Bill Tallis was not the obvious choice to head the Major Contractors Group, in that he had never worked in construction. So, what does the new director have in store?
It can’t be easy coming cold to construction after three decades in the petrochemical industry. And it definitely can’t be easy starting a new job when your CV shows 30 years with one company. In particular, it can’t be much fun when a journalist asks you to predict what you’ll be doing in the job in the 21st century.

So when Bill Tallis, the new director of the Major Contractors Group, responds to questions with several “no ideas” in a row, perhaps he can be forgiven on the grounds of beginner’s nerves. And looking on the bright side, at least it could be said that the former BP executive took up his post on 4 January with an entirely clean slate.

Safe ground is finally reached with two topics that, he is happy to declare, are at the top of the MCG’s agenda: the private finance initiative and benchmarking. As for other issues that might occupy his time, such as the euro or employment legislation, he declines to speculate. “I think we’re both just guessing now,” he reprimands.

Tallis has taken over as the mouthpiece of the industry’s 23 most powerful contractors, replacing former MCG director Jennie Price, who has moved to the role of chief executive of the entire Construction Confederation.
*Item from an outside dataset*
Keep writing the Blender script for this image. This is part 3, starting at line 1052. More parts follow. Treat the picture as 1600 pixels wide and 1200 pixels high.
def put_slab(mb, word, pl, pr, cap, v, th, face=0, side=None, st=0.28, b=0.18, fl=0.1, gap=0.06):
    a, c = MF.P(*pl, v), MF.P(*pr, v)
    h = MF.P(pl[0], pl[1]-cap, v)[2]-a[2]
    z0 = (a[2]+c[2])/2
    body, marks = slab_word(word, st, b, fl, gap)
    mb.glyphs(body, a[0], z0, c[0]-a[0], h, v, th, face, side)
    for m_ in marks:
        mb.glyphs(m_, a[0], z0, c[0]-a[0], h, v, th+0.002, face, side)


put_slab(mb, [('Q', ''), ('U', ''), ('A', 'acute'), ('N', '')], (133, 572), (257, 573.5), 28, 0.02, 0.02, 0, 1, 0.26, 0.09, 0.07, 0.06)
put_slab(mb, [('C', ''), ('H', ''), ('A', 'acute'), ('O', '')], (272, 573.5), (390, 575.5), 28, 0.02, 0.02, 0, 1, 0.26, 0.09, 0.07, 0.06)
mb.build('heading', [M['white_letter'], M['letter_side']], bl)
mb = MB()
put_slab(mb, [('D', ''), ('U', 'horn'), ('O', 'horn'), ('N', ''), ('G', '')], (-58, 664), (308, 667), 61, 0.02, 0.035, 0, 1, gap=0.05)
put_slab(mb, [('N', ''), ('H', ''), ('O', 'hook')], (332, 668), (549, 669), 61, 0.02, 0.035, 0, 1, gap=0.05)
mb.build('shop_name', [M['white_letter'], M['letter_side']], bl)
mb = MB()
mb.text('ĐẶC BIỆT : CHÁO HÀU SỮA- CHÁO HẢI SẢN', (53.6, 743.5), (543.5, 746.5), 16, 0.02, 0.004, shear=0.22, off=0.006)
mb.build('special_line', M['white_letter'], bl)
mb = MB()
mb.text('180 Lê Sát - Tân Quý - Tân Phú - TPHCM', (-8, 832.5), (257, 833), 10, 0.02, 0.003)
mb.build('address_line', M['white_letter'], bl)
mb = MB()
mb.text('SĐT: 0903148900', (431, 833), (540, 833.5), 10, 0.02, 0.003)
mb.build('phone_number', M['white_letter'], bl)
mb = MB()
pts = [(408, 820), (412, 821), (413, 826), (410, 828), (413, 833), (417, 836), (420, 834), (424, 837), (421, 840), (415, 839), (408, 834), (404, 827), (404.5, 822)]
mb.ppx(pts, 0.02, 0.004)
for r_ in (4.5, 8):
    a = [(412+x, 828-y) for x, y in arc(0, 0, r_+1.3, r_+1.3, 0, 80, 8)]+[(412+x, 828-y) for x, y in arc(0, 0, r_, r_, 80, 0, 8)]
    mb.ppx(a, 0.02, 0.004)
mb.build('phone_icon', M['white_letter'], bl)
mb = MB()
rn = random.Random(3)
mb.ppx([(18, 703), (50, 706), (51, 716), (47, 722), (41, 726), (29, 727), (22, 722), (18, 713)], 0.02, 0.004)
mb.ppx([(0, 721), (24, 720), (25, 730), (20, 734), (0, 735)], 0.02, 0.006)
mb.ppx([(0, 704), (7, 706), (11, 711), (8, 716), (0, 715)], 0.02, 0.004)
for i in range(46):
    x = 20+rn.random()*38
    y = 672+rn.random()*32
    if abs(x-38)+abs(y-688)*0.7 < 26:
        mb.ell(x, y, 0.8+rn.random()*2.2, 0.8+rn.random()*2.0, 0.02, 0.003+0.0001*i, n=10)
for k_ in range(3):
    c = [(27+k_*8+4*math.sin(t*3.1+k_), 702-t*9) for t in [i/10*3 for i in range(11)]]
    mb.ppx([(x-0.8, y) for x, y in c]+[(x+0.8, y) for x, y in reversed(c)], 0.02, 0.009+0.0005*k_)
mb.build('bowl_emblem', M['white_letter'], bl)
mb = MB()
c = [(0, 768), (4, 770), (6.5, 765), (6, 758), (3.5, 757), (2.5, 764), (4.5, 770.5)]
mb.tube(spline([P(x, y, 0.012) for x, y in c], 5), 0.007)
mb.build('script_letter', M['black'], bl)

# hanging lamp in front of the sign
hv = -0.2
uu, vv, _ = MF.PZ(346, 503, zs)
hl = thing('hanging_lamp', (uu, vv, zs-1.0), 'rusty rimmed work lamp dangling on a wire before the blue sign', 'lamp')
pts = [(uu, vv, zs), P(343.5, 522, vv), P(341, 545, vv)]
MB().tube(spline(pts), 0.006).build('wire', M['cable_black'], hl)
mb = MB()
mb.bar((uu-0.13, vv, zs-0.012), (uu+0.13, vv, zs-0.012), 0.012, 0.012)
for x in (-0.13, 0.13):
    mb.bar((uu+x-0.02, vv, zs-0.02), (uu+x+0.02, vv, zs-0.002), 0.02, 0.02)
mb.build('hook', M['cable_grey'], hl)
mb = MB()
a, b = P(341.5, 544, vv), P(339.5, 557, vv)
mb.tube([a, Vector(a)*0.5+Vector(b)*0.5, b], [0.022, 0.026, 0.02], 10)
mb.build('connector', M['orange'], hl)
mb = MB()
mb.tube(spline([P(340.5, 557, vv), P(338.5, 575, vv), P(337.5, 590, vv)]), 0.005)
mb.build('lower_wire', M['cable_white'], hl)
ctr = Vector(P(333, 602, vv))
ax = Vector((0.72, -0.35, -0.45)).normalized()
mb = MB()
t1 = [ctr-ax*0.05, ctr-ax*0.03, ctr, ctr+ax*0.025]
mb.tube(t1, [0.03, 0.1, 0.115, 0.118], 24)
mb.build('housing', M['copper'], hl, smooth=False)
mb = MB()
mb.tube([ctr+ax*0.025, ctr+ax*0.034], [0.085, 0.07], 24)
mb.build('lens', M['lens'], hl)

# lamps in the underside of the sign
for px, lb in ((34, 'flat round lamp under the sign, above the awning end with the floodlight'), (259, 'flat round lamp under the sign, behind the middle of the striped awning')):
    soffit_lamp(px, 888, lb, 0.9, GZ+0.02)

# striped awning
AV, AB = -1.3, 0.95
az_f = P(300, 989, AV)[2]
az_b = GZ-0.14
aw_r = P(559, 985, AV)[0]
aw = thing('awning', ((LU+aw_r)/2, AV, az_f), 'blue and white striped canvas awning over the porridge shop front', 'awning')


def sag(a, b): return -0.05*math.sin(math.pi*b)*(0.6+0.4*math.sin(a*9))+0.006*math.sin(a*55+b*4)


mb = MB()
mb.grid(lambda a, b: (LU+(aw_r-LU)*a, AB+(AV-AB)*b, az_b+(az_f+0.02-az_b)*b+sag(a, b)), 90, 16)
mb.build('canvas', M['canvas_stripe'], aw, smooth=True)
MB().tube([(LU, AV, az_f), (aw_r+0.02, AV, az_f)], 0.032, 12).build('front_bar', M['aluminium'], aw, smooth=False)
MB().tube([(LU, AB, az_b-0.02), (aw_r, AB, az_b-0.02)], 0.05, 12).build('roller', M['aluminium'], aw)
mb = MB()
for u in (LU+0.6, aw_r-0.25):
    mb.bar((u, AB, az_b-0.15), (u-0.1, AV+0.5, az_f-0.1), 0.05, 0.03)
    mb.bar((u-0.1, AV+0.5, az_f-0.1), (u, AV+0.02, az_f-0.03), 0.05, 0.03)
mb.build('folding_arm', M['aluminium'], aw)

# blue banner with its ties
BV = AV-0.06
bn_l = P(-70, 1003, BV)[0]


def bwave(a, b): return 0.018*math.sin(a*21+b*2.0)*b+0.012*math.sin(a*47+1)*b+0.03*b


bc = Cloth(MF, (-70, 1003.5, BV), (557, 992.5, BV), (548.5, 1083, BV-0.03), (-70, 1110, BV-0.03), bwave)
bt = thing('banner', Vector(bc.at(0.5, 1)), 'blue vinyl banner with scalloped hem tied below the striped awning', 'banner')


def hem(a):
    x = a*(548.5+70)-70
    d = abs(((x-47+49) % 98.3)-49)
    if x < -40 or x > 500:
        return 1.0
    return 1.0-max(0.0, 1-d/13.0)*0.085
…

Tallis also heads the National Contractors Federation and will be pressing the case of both groups with government departments, industry and client bodies, and unions.

Hopefully, he will have found more to say after a round of meetings with the industry’s top tier of chief executives and chairmen, scheduled to start at the end of this month, which he describes as “orange juice and sandwiches” working lunches. Tallis, 53, joins the industry’s lobbying effort after a successful career at BP, where he was latterly director responsible for engineering and projects with an annual spend of $500m-1bn. “I don’t have experience in construction itself, but engineering construction isn’t a million miles away,” he points out. He oversaw the design and construction of up to 10 plants at a time around the globe. “My children thought the Air Miles were great,” he laughs.

This was during a period when the engineering construction sector was going through a cathartic reinvention similar to the one construction is now experiencing. Before Latham and Egan, the oil and chemical industries ran quality and efficiency drives code-named CRINE and ACTIVE. However, Tallis believes that one major difference is the petrochemical industry’s greater reliance on partnering.

He left BP in July, when the company’s merger with Amoco brought the prospect of redundancy and the impetus to seek opportunities elsewhere. While still at BP, Tallis had developed a taste for lobbying work on behalf of the Chemical Industries Association, so he narrowed his search to similar roles.

He secured the joint MCG and NCF post from a field of about 80 candidates after impressing an interview panel headed by Kvaerner’s Keith Clarke and Carillion’s Sir Neville Simms. He is now looking forward to helping the industry lobby its way to a position of influence in government and European Union policy-making, although he predicts that Price will be “a hard act to follow”.

“I am interested in ensuring that the industry’s performance is enhanced, and not detracted from, by government policies,” he explains. “Government doesn’t set out to hold industry back, but it doesn’t always have the knowledge to put together regulations and legislation in a way that is constructive.”

Tallis will be concentrating on “helping the government to do better” on the PFI, where he welcomes the creation of co-ordinating body Partnerships UK. “The government has recognised that it needs a high level of expertise on the client side to get the best out of contractors,” he says.

He awaits the consultations with the MCG members to highlight other issues for his in-tray, but confidently predicts that the euro will not be one of them. “I’d be surprised if the euro is high up on anyone’s list. Why put a lot of work into lobbying on something you can’t affect?” he asks.

A realistic attitude, maybe, but one it is hard to imagine other professional lobby groups, such as the Confederation of British Industry, sharing. Or perhaps it’s just beginner’s nerves.

Personal effects

Who’s who in your family? I have been married to Jo for 30 years. We have two grown-up daughters and a son, and an Airedale terrier. Was your house built by a major contractor? No, it’s a 100-year-old Victorian house in Epsom – but it probably needs the attention of the members! But don’t put that or it will look like I’m asking. What do you do in your spare time? I’ve got a canal boat on the Grand Union Canal that we use for weekends and holidays, and I go hill walking and play badminton. Do you have any favourite or least favourite buildings? I’m impressed by the buildings of the 1990s. I do remember thinking in the 1970s how awful many of the buildings were. There’s been a sustained improvement in design and execution. What’s your new millennium resolution? To try harder. I make the same resolution every year.